Maybe so. But it will embarrass the Chinese government and deservedly so. In company with the Olympics politics plays a role here where some would argue that it has no place, just as some past recipients of the prize have been about as connected to peace as the Chinese media is to reality.

Besides, the nominations alone keep Gao and Hu in the spotlight and - quite possibly - alive. This is particularly true of Gao, who insiders say has been brutally tortured during his imprisonment.

It would be interesting to know who the Chinese leaders would nominate from among their people for this award. For certain, none of the names put forward could hold a candle those brave campaigners for justice currently incarcerated for ill-defined crimes against the State, among whose number are counted Hu Jia and Gao Zhisheng.
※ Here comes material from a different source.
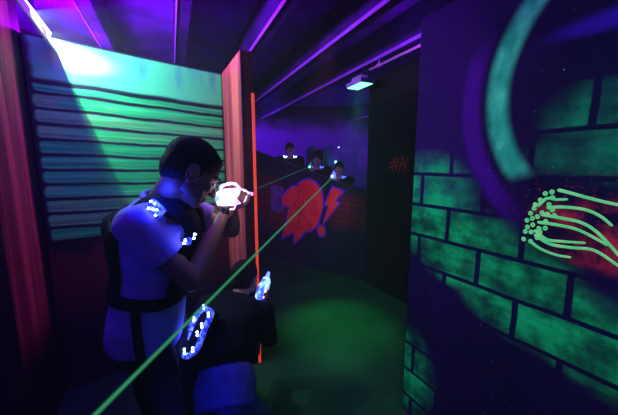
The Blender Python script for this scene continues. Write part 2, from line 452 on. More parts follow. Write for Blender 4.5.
# red brush scribble on that wall
m_scr = flat('dark red brush paint', (.45, .02, .02), .5, .2)
bm = bmesh.new()
Z0 = 1.64
for ln in ([(.42, .0), (.56, .01)], [(.40, -.06), (.55, -.04)], [(.46, -.10), (.50, .06)], [(.52, -.10), (.55, .05)], [(.57, -.12), (.62, .08), (.66, -.12)], [(.58, -.03), (.66, -.02)], [(.67, -.08), (.69, .07)], [(.70, -.11), (.705, -.10)]):
    tube(bm, spline([(a, 0, Z0 + c) for a, c in ln], 3), .009, 6)
for v in bm.verts: v.co.y *= .3
tag(link('graffiti', bm, m_scr, M=frame(BQ - N * .001, -D, N)), 'small red graffiti scribble on the dark brick wall behind the mural wall', 'graffiti')

# ---------------------------------------------------- far partition, boards and doorway
m_part = flat('dull violet partition paint', (.17, .03, .42), .8, .1, .2, 4)
bm = bmesh.new()
box(bm, (.44, 6.0, 0), (.60, 6.06, 1.98)); box(bm, (.60, 6.0, 1.86), (1.0, 6.06, 1.98)); box(bm, (.98, 6.0, 0), (1.7, 6.06, 1.98))
tag(link('wall_far_partition', bm, m_part, smooth=False), kind='structure')
m_teal, b = newmat('teal painted boards', .6, .2)
x, y, z = coords()
c = mix(step(nz(7, 3, (2, 1, .1)), .4, .65), (.01, .06, .12), (.05, .42, .36))
c = mix(step((x * 9).fract(), .86, .95), c, (.0, .01, .03)); put(b, c)
bm = bmesh.new()
for i in range(5): box(bm, (-.06 + i * .10, 5.98 - (i % 2) * .008, 0), (.036 + i * .10, 6.02, 1.97 + .03 * math.sin(i * 2)), None, .004)
tag(link('board_screen', bm, m_teal, smooth=False), 'narrow screen of upright teal boards at the far end behind the players', 'screen')

# ---------------------------------------------------- rafters
m_raf = flat('dark violet rafter paint', (.045, .001, .15), .7, .05, .3, 5)
m_lit_edge = flat('lit violet rafter edge', (.40, .06, .85), .5, .3, .15, 9)  # light catching the rafter edges, put into a brighter colour
def z_at(px, py, z):
    d_ = V(((px - 309) / 290, math.cos(PITCH) - (py - 207.5) / 290 * math.sin(PITCH), -math.sin(PITCH) - (py - 207.5) / 290 * math.cos(PITCH)))
    return V((0, 0, CAMH)) + d_ * ((z - CAMH) / d_.z)
RAF = [((103, 50), 'nearest to the bright batten'), ((175, 62), 'passing above the corner of the shutter wall'), ((255, 45), 'passing above the end of the plank wing'),
       ((258, 100), 'left of the passage lamp'), ((279, 110), 'directly over the passage lamp'), ((386, 112), 'beyond the passage lamp on the right'), ((400, 128), 'farthest to the right above the brick wall')]
RD = V((-.425, .905, 0)).normalized(); RN = V((.905, .425, 0)).normalized()
for (p, say) in RAF:
    q = z_at(*p, 2.72); q.z = 0
    s0 = q.dot(RD); q -= RD * s0
    # run from the near wall to the back wall
    t0 = (YN + .02 - q.y) / RD.y; t1 = (YF - .02 - q.y) / RD.y
    for _ in range(1):
        if q.x + RD.x * t1 < XL + .1: t1 = (XL + .1 - q.x) / RD.x
        if q.x + RD.x * t0 > XR - .1: t0 = (XR - .1 - q.x) / RD.x
    bm = bmesh.new(); box(bm, (t0, 0, 2.72), (t1, .10, H), None, .006)
    ro = tag(link('ceiling_rafter', bm, m_raf, smooth=False, M=frame(q, RD, -RN, (0, 0, 1)) @ Matrix.Translation((0, -.10, 0))), 'long dark violet ceiling rafter ' + say, 'rafter', 'ceiling rafters')
    bm = bmesh.new(); box(bm, (t0, .098, 2.712), (t1, .106, 2.745), None, .002); link('lit_edge', bm, m_lit_edge, ro, smooth=False)  # strip added along the rafter to draw its lit edge

# ---------------------------------------------------- batten over the shutter wall
pdir = (WC + U * .416 + V((0, 0, 1.571)) - TUBE).normalized()
bat = empty('ultraviolet_batten', TUBE)
tag(bat, 'long glaring white-violet batten light running up from the shutter wall corner', 'lamp')
qn = D.cross(pdir).normalized()
if qn.dot(N) < 0: qn = -qn
MTI = Matrix.Translation(-TUBE)
m_board = flat('pale violet batten board', (.70, .45, .95), .5, .3, .1, 8)
bm = bmesh.new(); box(bm, (0.02, -.040, -.014), (1.55, .085, -.003), None, .002)
link('board', bm, m_board, bat, smooth=False, M=MTI @ frame(TUBE, -D, pdir, (-D).cross(pdir) * (1 if (-D).cross(pdir).dot(N) > 0 else -1)))
bm = bmesh.new(); tube(bm, [D * -.03 + qn * .002 + pdir * -.03, D * -1.50 + qn * .002 + pdir * -.03], .009, 12)
link('tube', bm, glow('violet white tube glass', (1.0, .50, 1.0), 9.0, (.9, .8, 1)), bat)
bm = bmesh.new()
for t in (.02, 1.5):
    bm = bmesh.new(); tube(bm, [D * -t + pdir * -.03, D * -(t + .025) + pdir * -.03], .013, 12); link('end_cap', bm, m_board, bat)
bm = bmesh.new()
for t in (.25, 1.25):
    bm = bmesh.new(); box(bm, (-.012, -.012, 0), (.012, .012, .585), Matrix.Translation(D * -t - pdir * .04 - qn * .02)); link('hanger', bm, m_raf, bat, smooth=False)

# ---------------------------------------------------- passage lamp on its conduit
LP = V((.60, 3.60, 2.56))
lamp = empty('passage_lamp', LP); lamp.scale = (.82, .82, .82); lamp.rotation_euler = (0, R(0), math.atan2(RD.y, RD.x))
tag(lamp, 'boxy lamp with glowing green-white face hanging over the passage', 'lamp')
m_lh = flat('lilac lamp housing', (.50, .25, .80), .5, .3, .1)
m_lamp = glow('green white lamp glass', (.22, 1.0, .45), 2.4)
bm = bmesh.new(); box(bm, (-.20, -.11, -.025), (.20, .11, .035), None, .008, 2); link('housing', bm, m_lh, lamp, smooth=False)
bm = bmesh.new(); box(bm, (-.11, -.06, .035), (.13, .06, .10), None, .01, 2); link('ballast_box', bm, m_lh, lamp, smooth=False)
bm = bmesh.new(); box(bm, (-.185, -.095, -.034), (.185, .095, -.024), None, .003); link('glass', bm, m_lamp, lamp, smooth=False)
bm = bmesh.new()
for xx in (-.205, .190):
    bm = bmesh.new(); box(bm, (xx, -.115, -.030), (xx + .015, .115, .03)); link('end_plate', bm, m_raf, lamp, smooth=False)
bm = bmesh.new()
for xx in (-.08, .10):
    bm = bmesh.new(); tube(bm, [(xx, 0, .09), (xx, 0, .17)], .006, 8); link('hanger_rod', bm, m_raf, lamp)
light('lamp_face_light', 'AREA', (LP.x, LP.y, 2.50), (.25, 1.0, .5), .2, aim=(LP.x, LP.y, 0), size=.2)
con = empty('conduit', LP + V((0, 0, .105)))
tag(con, 'thin violet conduit running right from the passage lamp towards the mural wall', 'conduit')
m_con = flat('pale violet conduit', (.85, .30, 1.0), .4, .4, .1)
bm = bmesh.new(); tube(bm, [RD * -.19, RD * -2.6], .013, 10); link('pipe', bm, m_con, con)
bm = bmesh.new()
for t in (.35, 1.2, 2.1):
    bm = bmesh.new(); box(bm, (-.02, -.018, -.016), (.02, .018, .016), frame(RD * -t, RD, RN)); tube(bm, [RD * -t, RD * -t + V((0, 0, .345))], .005, 6)
    link('clip', bm, m_con, con, smooth=False)
light('conduit_fill', 'AREA', (.85, 2.55, 2.45), (.45, .05, 1.0), 1.6, aim=(.95, 2.8, 2.67), size=.2)  # added fill to lift the conduit, no fixture there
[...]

They are Chinese citizens and, all politics aside, their names belong on the shortlist.

Good luck to them both.

Post-Olympic Tibet

Posted by stuart on Sep 27th, 2008
2008
Sep 27

I was concerned when I saw a white paper  published in the China Daily a couple of days ago together with an article refuting accusations of cultural genocide in the region. It read (as CD usually does) like government propaganda, in this case designed to shore up domestic opinion ahead of a post-Olympic backlash.

The white paper begins:

China is a unified multi-ethnic country. Tibet is an inseparable part of China, and the Tibetan ethnic group is an important member of the big family of the Chinese nation. The Tibetan ethnic group has a long history and a splendid culture. Tibetan culture is a lustrous pearl of Chinese culture as well as a precious part of world culture.

Important eh? So their opinions and beliefs must count for something. You’ve probably guessed at this point that His Holiness is excluded from descriptions such as splendid, lustrous, or precious: 

Before 1959 the 14th Dalai Lama, as a leader of Tibetan Buddhism and also head of the Tibetan local government, monopolized both political and religious power.
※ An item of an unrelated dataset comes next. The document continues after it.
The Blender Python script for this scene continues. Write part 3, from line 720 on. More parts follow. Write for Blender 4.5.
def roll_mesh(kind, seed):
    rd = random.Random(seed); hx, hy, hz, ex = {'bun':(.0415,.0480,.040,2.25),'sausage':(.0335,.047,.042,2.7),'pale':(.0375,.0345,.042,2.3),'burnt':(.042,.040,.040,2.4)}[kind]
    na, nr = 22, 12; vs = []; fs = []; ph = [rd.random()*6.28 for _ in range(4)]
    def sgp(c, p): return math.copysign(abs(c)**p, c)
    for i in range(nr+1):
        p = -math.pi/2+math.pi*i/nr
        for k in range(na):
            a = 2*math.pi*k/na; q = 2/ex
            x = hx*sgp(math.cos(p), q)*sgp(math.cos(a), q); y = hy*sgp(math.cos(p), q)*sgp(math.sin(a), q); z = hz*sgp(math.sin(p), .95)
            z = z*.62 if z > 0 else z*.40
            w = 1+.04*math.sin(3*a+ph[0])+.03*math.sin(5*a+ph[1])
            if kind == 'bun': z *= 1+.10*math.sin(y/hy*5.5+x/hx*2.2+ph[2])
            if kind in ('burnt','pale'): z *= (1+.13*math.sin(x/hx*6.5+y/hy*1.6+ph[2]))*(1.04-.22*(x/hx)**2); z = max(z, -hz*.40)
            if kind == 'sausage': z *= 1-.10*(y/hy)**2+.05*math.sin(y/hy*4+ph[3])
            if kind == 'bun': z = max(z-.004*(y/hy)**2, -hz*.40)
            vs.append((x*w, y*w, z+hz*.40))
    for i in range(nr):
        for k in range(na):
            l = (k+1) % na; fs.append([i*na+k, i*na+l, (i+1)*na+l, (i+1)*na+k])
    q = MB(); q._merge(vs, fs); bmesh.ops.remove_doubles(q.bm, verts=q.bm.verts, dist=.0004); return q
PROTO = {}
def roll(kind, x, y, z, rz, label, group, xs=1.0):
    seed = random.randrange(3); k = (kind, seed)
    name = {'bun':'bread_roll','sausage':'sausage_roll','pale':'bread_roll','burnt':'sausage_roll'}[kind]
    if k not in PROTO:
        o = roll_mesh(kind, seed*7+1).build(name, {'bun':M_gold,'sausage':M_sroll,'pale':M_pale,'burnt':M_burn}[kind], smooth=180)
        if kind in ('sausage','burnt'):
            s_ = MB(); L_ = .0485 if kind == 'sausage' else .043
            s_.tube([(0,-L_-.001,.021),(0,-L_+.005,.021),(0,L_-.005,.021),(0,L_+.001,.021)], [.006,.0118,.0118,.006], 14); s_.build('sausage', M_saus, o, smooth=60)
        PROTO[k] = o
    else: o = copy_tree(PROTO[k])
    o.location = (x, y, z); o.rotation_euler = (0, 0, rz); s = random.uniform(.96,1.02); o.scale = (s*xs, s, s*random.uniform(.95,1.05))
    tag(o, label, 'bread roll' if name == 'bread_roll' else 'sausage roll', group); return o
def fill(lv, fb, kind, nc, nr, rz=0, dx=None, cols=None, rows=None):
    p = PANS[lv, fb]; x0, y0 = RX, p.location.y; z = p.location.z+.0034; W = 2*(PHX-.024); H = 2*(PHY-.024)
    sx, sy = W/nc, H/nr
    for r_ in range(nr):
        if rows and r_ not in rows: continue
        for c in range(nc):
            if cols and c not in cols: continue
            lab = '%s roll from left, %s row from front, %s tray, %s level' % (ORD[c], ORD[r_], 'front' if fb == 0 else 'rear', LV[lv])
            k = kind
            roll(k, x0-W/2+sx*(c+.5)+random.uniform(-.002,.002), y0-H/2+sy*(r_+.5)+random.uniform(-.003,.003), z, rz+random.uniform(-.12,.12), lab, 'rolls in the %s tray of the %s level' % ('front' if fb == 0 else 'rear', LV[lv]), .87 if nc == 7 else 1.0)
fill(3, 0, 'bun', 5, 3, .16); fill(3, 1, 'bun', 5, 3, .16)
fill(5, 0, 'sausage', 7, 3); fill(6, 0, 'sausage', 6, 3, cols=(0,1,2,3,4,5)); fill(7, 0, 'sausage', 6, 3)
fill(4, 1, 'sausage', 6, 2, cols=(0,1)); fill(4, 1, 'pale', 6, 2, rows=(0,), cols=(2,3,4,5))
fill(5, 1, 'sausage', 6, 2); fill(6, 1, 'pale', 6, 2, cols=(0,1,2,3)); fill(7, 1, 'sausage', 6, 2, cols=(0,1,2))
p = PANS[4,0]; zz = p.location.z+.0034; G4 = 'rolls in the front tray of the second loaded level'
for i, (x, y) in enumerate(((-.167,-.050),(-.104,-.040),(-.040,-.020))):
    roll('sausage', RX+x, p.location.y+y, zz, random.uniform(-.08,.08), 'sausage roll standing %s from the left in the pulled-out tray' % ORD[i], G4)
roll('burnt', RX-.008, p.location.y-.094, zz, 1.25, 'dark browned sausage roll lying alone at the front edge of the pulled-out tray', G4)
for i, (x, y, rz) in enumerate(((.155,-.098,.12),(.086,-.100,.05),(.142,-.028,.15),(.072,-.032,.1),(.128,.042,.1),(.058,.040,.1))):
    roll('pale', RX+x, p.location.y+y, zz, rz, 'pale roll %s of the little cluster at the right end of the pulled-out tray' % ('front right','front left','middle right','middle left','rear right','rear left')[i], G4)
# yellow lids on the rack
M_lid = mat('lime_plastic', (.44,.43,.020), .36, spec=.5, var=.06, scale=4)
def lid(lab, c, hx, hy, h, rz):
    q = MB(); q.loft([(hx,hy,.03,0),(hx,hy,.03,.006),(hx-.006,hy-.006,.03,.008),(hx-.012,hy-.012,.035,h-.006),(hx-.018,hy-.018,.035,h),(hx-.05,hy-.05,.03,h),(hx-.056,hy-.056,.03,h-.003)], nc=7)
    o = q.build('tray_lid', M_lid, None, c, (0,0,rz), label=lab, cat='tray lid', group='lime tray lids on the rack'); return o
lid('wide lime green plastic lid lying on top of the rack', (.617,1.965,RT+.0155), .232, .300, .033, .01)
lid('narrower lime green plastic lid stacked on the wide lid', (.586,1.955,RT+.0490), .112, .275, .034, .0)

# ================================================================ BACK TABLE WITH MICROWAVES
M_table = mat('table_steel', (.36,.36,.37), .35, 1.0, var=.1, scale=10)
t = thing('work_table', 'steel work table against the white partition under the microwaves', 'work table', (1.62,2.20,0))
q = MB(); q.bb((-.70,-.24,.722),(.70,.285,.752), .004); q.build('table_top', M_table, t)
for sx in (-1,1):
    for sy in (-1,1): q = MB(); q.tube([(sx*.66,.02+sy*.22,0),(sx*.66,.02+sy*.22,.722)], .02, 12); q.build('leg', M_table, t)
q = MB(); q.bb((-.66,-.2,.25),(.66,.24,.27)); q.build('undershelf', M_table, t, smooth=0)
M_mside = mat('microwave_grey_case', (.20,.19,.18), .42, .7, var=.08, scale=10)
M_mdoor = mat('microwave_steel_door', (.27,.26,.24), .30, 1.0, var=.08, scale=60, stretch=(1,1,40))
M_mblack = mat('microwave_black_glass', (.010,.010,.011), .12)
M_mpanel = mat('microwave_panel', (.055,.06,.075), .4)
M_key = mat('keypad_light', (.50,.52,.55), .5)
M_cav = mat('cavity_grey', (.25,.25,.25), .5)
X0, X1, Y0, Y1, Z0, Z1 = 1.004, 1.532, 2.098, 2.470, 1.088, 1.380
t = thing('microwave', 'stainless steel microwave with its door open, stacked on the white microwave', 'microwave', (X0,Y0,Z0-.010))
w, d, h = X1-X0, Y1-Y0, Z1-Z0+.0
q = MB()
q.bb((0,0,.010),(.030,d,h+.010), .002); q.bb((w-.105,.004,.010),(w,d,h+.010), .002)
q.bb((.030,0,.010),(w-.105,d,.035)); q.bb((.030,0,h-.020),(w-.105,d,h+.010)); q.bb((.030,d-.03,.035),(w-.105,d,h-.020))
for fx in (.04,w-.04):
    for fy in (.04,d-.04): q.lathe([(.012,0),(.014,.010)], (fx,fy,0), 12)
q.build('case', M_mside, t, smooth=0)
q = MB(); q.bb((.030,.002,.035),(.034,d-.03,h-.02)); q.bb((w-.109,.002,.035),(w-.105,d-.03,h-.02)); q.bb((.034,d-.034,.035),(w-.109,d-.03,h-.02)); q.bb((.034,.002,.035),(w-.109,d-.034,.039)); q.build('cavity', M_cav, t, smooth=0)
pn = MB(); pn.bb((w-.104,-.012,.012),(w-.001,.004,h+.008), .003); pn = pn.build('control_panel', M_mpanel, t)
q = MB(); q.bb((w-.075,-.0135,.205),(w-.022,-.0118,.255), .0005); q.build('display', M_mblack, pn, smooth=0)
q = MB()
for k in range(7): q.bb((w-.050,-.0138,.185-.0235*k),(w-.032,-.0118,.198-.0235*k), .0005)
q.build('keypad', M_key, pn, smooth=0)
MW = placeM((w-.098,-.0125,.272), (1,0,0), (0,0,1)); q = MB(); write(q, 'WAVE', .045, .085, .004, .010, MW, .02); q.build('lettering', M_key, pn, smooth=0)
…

Sounds familiar. Anything else?

The serfs and slaves … suffered destitution, cruel oppression and exploitation, and possessed no means of production or personal freedom …
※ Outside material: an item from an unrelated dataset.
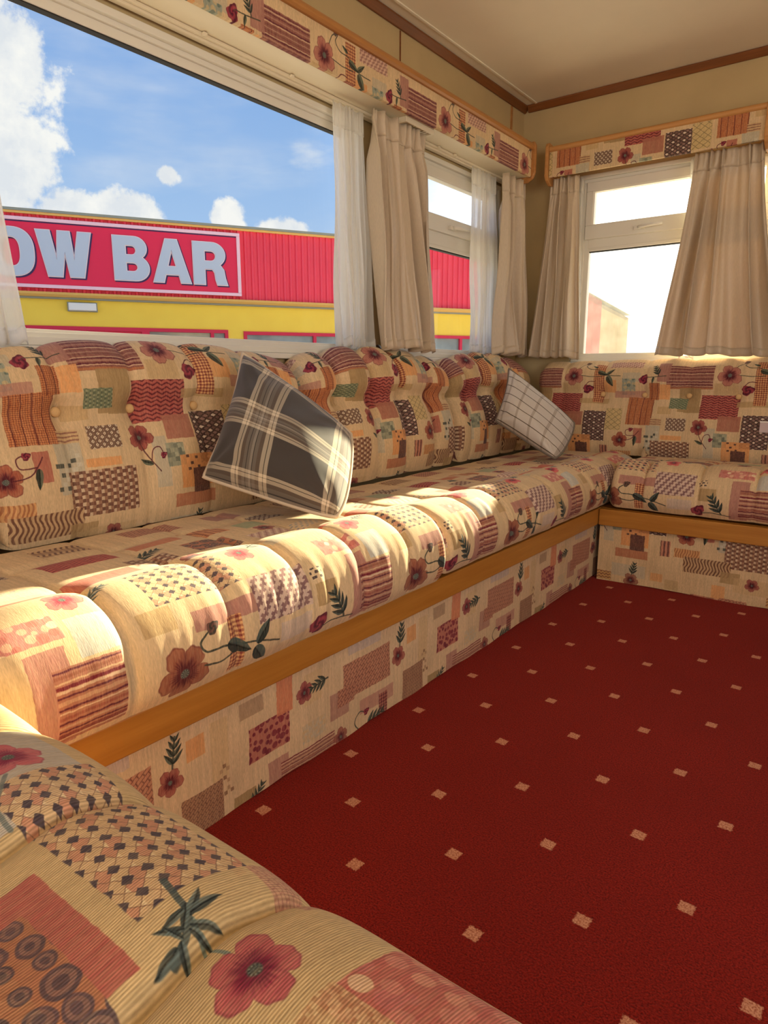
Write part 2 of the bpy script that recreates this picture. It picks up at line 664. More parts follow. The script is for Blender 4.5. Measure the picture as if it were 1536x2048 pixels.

Unimaginable! That sounds awful - what happened next? 

The founding of the People’s Republic of China in 1949 brought hope to the protection and development of Tibetan culture. Through the peaceful liberation in 1951 Tibet shook off imperialist invasion and trammels, ended its chronic isolation and stagnancy, and created the basic conditions for realizing progress and prosperity along with the rest of China.

My faith in human nature is restored. Is there more?

After the peaceful liberation of Tibet, the Central People’s Government actively helped Tibet protect and recover its traditional culture, and develop its modern cultural, educational and health sectors, opening up a completely new chapter for the development of Tibetan culture.

A new chapter? I’ll say!! What else?

This white paper is published to give the international community a better understanding of the reality of the protection and development of Tibetan culture, citing facts to expose the lie about the “cultural genocide” in Tibet fabricated by the 14th Dalai Lama and his cohorts…

How very thoughtful of the CCP to produce a white paper for the international community. One world, one dream? Not if you’re a Tibetan living on the soil of your forefathers, apparently. Timesonline today reports on the unrest that followed the latest episode of brutality dished out to the robed men of the plateau by armed police:

Other monks went to the police station to protest against the treatment of their colleague and an argument ensued. Police said that they would call local authorities to discuss the matter but shortly afterwards two truckloads of armed officers arrived and began to beat the monks.

I feel talk of a ‘free Tibet’ is counter-productive and naive if it is discussed in terms of independence. That’s never going to happen. True, there was a need for reform, long since acknowledged by the Dalai Lama, but not of the kind imposed by Beijing since 1951. Typically, the Chinese government  propagandise their Tibetan intervention as ‘a backward people in need of a helping Han hand’. Some help.

Human rights activists would do better to concern themselves with the restricted freedoms of ethnic Tibetans (monks in particular) in a vast area of the country that was, irrefutably until the CCP era, an area dominated by Tibetan culture and governed (albeit undemocratically) by Tibetan people.

No longer.

Unlike the vast majority of Han Chinese, I’ve spent some time in the region. The ill-feeling towards Beijing is palpable and justified. Tibetan monasteries have been destroyed and plundered so that Han businessmen can sell artefacts to the highest bidder. At the same time Beijing seeks plaudits for having saved Tibetan culture and promoting tourism (nothing wrong with that) so that more Han businessmen can exploit and marginalise the very people on whose culture their wealth is founded (very wrong). 

Further, Beijing’s idea of freedoms don’t extend to taking a walk if you’re a monk, or extend as far as decorating your home if it includes a picture of His Holiness. One can only imagine what ‘education’ for Tibetan children must look like.

The Olympics was the lull before the storm for Tibetans; now it really could be all over. I fear for them, as should any individual with a vestige of human compassion.